Tradução: Marie Castañeda

A questão ucraniana

Leon Trótski

No contexto recente da guerra na Ucrânia, publicamos a tradução de um texto de Leon Trótski sobre o país, o qual foi originalmente publicado na revista Socialist Appeal, em 9 de maio de 1939.

A questão ucraniana, que muitos governos e tantos “socialistas”, inclusive “comunistas”, tem tratado de esquecer ou relegar às profundidades da história, encontra-se novamente na ordem do dia, desta vez com força redobrada. O recente agravamento da questão ucraniana se relaciona intimamente com a degeneração da União Soviética e da Comintern [1], com os êxitos do fascismo e a iminência de uma nova guerra imperialista. Crucificada por quatro estados, a Ucrânia ocupa agora a mesma posição no destino da Europa que uma vez foi ocupada pela Polônia, com a diferença de que as relações mundiais são atualmente muito mais tensas e os ritmos do processo muito mais acelerados. No futuro imediato, a questão ucraniana está destinada a cumprir um papel importante na vida europeia. Por alguma razão Hitler defendeu tão ruidosamente a criação da uma “Grande Ucrânia”, e foi também por algum motivo que deixou esta questão de lado com tamanha rapidez.

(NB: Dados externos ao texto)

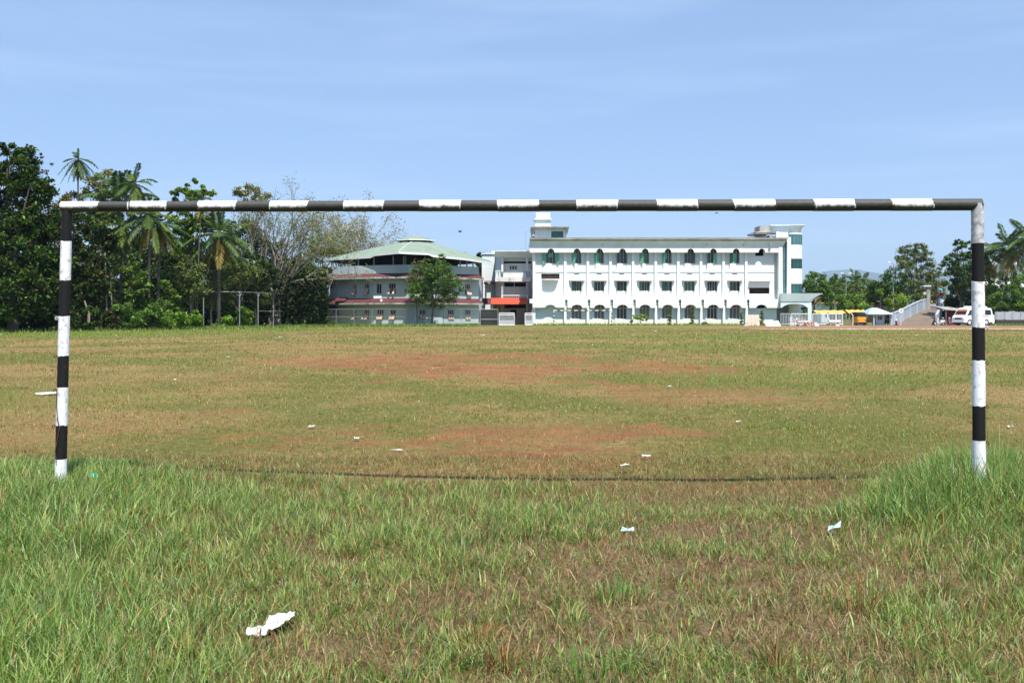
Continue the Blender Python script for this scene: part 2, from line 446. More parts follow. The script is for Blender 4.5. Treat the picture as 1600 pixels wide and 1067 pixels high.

A Segunda Internacional, expressando os interesses da burocracia e da aristocracia operária dos países imperialistas, ignorou por completo a questão ucraniana. Inclusive sua ala esquerda não lhe deu a necessária atenção. Basta lembrar que Rosa Luxemburgo, apesar do seu brilhante intelecto e seu espírito genuinamente revolucionário, considerou admissível afirmar que a questão ucraniana era a invenção de um punhado de intelectuais. Esta posição deixou uma marca profunda até com o próprio Partido Comunista Polonês. Os dirigentes oficiais da seção polonesa da Comintern viram a questão ucraniana mais como um obstáculo que como um problema revolucionário. Por isso as constantes tentativas oportunistas de desviar esta questão, suprimi-la, passar silenciosamente por cima dela ou adiá-la para um futuro indefinido.

O Partido Bolchevique, não sem dificuldade e só gradualmente sob a constante pressão de Lênin, pôde adquirir um ângulo correto da questão ucraniana. O direito à autodeterminação, ou seja à separação, foi estendido igualmente por Lênin tanto para os poloneses, como para os ucranianos. Ele não reconhecia nações aristocráticas. Considerava toda tentativa de desviar ou adiar o problema de uma nacionalidade oprimida uma expressão do chauvinismo grão-russo.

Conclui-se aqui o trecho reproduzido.